** Start of THE RECORDS **
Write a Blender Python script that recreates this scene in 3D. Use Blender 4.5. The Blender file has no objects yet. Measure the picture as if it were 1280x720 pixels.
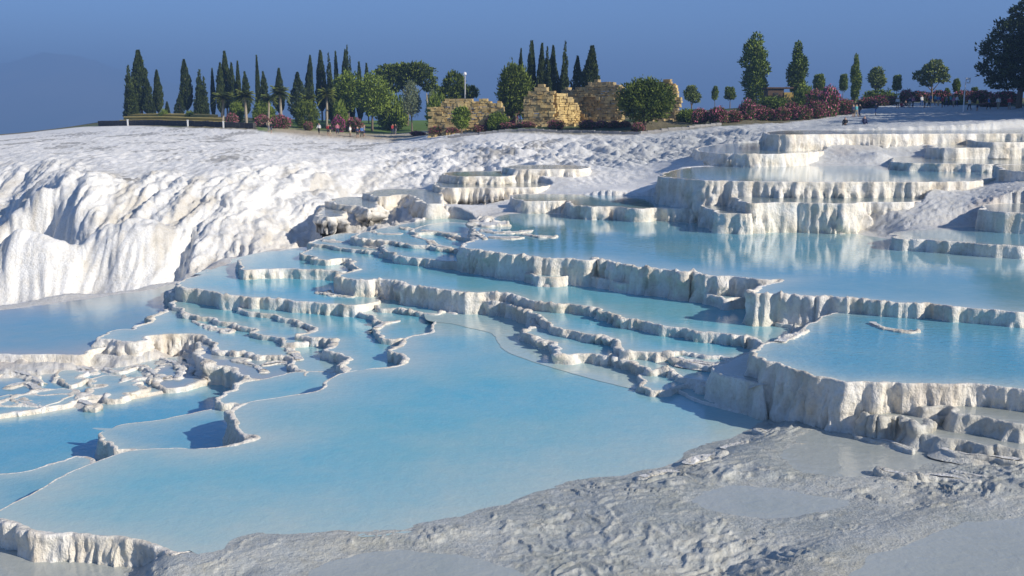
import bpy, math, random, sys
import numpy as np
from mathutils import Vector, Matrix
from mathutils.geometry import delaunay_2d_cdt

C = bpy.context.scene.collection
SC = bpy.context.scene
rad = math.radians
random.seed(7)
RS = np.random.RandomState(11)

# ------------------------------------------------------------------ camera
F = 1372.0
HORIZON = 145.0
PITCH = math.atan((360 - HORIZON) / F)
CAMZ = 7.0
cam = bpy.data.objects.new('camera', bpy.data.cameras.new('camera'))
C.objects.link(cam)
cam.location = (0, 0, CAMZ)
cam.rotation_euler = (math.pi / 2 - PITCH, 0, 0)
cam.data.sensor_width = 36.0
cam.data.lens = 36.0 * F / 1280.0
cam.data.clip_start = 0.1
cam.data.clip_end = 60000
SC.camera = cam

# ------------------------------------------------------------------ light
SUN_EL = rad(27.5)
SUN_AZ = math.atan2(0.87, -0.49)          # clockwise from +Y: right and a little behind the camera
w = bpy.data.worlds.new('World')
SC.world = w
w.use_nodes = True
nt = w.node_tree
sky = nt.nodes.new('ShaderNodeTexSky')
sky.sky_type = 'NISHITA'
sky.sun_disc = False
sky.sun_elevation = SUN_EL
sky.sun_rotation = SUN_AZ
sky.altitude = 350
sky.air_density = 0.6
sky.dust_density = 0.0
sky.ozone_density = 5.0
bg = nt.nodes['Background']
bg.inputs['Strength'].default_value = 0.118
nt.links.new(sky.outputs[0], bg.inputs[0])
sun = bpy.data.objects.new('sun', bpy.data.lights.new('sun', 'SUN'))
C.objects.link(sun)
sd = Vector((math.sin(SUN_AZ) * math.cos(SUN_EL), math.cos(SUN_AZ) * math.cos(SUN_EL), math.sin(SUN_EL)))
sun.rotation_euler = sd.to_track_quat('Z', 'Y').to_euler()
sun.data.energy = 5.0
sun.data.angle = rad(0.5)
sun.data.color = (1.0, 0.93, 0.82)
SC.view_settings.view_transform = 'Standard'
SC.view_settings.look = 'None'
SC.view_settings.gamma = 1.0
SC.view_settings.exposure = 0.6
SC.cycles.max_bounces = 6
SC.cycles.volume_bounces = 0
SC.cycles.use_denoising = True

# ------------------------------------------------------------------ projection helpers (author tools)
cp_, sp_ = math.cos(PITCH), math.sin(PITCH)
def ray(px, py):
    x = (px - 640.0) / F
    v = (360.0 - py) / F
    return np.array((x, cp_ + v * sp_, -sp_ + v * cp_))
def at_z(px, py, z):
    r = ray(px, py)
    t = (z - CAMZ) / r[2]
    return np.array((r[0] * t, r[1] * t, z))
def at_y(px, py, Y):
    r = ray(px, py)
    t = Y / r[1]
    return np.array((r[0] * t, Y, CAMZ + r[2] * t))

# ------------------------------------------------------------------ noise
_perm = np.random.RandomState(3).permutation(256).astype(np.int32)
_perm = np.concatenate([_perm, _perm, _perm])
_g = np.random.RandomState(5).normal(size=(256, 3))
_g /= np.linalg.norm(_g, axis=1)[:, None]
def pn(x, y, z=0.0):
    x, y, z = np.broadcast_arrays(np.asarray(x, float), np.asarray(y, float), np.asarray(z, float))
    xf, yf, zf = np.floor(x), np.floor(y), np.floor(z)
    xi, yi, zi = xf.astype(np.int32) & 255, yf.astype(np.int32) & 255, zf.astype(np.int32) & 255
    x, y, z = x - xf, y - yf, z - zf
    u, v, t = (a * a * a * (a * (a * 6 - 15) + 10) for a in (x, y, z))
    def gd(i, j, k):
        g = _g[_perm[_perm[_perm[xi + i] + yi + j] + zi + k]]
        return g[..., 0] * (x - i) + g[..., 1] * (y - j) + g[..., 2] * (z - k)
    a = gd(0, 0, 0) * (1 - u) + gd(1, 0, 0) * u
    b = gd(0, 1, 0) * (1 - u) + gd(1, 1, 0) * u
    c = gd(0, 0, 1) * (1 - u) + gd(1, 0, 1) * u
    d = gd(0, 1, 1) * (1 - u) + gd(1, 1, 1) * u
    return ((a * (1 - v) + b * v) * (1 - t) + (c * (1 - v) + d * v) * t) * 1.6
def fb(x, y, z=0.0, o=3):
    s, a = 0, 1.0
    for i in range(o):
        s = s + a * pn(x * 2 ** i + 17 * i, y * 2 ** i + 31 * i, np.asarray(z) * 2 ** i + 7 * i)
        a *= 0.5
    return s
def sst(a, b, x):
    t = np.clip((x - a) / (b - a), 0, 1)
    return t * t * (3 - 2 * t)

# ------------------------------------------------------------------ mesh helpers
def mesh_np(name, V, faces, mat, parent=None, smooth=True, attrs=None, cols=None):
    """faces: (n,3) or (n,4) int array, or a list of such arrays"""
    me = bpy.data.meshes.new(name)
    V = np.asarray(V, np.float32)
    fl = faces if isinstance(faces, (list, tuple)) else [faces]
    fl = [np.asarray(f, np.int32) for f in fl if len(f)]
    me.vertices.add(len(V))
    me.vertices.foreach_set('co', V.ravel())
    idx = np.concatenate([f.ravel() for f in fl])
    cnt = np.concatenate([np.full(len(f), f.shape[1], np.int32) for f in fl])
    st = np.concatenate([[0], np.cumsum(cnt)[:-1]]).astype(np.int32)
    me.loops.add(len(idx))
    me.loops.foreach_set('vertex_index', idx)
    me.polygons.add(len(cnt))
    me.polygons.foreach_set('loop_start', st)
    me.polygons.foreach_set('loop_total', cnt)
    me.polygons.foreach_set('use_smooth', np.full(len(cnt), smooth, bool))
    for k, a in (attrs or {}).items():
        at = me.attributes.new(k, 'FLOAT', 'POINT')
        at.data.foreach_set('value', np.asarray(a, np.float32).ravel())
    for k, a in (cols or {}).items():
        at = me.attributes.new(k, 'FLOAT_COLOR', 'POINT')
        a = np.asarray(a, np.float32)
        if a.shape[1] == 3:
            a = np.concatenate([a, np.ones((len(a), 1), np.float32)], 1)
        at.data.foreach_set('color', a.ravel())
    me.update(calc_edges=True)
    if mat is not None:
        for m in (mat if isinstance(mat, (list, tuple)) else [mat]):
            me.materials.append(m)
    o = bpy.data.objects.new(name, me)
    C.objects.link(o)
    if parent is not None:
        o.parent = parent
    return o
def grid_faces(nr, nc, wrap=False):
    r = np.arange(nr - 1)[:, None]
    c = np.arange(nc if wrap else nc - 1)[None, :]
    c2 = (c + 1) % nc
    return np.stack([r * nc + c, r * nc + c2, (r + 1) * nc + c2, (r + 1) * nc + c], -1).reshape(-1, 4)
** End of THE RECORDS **
** Start of THE RECORDS **
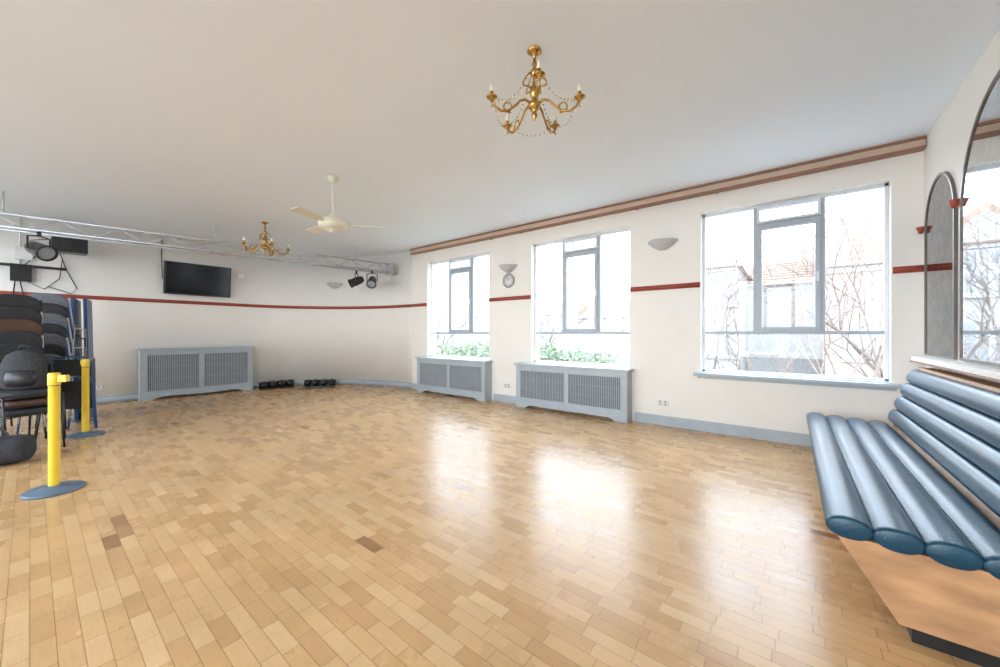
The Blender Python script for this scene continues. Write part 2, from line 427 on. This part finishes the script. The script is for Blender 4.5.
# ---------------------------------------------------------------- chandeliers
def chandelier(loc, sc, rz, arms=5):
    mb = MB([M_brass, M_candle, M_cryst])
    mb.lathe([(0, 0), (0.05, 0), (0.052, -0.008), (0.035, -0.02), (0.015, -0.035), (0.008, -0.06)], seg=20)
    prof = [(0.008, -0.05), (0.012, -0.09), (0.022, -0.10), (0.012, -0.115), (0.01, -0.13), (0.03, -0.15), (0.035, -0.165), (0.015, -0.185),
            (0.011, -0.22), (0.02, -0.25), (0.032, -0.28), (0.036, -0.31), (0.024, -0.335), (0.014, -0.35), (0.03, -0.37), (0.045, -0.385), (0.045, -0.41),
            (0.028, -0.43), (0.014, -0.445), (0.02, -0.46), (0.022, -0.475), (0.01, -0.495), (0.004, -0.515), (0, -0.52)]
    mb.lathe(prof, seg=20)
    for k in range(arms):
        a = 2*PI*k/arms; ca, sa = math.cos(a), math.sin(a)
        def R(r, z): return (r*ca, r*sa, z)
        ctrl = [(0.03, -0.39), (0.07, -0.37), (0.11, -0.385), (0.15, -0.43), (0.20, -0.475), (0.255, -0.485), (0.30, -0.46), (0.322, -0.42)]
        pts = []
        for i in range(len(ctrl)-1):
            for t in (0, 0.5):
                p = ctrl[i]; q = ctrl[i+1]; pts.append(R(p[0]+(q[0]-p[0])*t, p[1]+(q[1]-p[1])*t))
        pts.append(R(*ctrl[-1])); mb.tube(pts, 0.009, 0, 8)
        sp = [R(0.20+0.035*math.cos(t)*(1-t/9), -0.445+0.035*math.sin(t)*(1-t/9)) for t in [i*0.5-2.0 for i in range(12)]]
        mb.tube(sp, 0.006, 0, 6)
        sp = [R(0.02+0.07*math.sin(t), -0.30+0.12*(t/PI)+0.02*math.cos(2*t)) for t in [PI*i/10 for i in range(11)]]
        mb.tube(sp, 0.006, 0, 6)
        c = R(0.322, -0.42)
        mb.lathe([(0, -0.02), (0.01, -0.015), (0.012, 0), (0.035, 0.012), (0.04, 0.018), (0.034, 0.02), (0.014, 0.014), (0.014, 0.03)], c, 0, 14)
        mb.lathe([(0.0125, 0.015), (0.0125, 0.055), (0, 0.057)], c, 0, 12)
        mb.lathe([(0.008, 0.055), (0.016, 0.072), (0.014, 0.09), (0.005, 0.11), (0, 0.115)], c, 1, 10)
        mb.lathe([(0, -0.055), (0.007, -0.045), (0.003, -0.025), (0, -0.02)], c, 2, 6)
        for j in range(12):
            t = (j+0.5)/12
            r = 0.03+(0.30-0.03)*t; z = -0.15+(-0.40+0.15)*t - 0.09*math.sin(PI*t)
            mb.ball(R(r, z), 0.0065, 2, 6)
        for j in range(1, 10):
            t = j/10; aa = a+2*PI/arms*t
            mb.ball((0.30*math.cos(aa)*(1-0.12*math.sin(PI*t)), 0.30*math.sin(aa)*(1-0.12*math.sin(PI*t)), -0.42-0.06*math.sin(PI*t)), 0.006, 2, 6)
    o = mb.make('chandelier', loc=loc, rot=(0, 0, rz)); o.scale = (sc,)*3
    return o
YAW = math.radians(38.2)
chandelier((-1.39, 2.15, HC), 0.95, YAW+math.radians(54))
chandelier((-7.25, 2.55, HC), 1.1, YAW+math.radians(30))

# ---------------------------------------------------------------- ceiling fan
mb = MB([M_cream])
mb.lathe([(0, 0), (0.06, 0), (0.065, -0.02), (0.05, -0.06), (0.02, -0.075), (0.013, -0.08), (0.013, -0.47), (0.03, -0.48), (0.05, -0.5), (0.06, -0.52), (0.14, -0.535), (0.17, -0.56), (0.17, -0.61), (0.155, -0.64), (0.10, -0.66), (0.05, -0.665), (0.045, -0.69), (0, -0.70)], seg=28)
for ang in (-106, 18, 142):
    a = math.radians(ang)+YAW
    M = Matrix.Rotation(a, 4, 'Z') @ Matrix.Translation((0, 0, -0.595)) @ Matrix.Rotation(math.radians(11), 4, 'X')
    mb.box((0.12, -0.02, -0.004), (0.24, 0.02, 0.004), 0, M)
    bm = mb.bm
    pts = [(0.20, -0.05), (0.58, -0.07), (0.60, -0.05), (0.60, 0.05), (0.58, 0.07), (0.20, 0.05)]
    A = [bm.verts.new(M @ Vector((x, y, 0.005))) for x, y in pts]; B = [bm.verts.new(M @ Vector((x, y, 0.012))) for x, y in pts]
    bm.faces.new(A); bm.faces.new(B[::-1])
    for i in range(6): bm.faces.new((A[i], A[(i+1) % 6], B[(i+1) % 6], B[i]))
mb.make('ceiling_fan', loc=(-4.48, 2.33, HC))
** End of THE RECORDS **
* WORK INSTRUCTIONS *
Transcribe exactly the lines between the one containing "Write a Blender" and the one containing "SC.camera = cam", counting both ends. Pictures are not copied.

* IN RESPONSE *
Write a Blender Python script that recreates this scene in 3D. Use Blender 4.5. The Blender file has no objects yet. Measure the picture as if it were 1280x720 pixels.
import bpy, math, random, sys
import numpy as np
from mathutils import Vector, Matrix
from mathutils.geometry import delaunay_2d_cdt

C = bpy.context.scene.collection
SC = bpy.context.scene
rad = math.radians
random.seed(7)
RS = np.random.RandomState(11)

# ------------------------------------------------------------------ camera
F = 1372.0
HORIZON = 145.0
PITCH = math.atan((360 - HORIZON) / F)
CAMZ = 7.0
cam = bpy.data.objects.new('camera', bpy.data.cameras.new('camera'))
C.objects.link(cam)
cam.location = (0, 0, CAMZ)
cam.rotation_euler = (math.pi / 2 - PITCH, 0, 0)
cam.data.sensor_width = 36.0
cam.data.lens = 36.0 * F / 1280.0
cam.data.clip_start = 0.1
cam.data.clip_end = 60000
SC.camera = cam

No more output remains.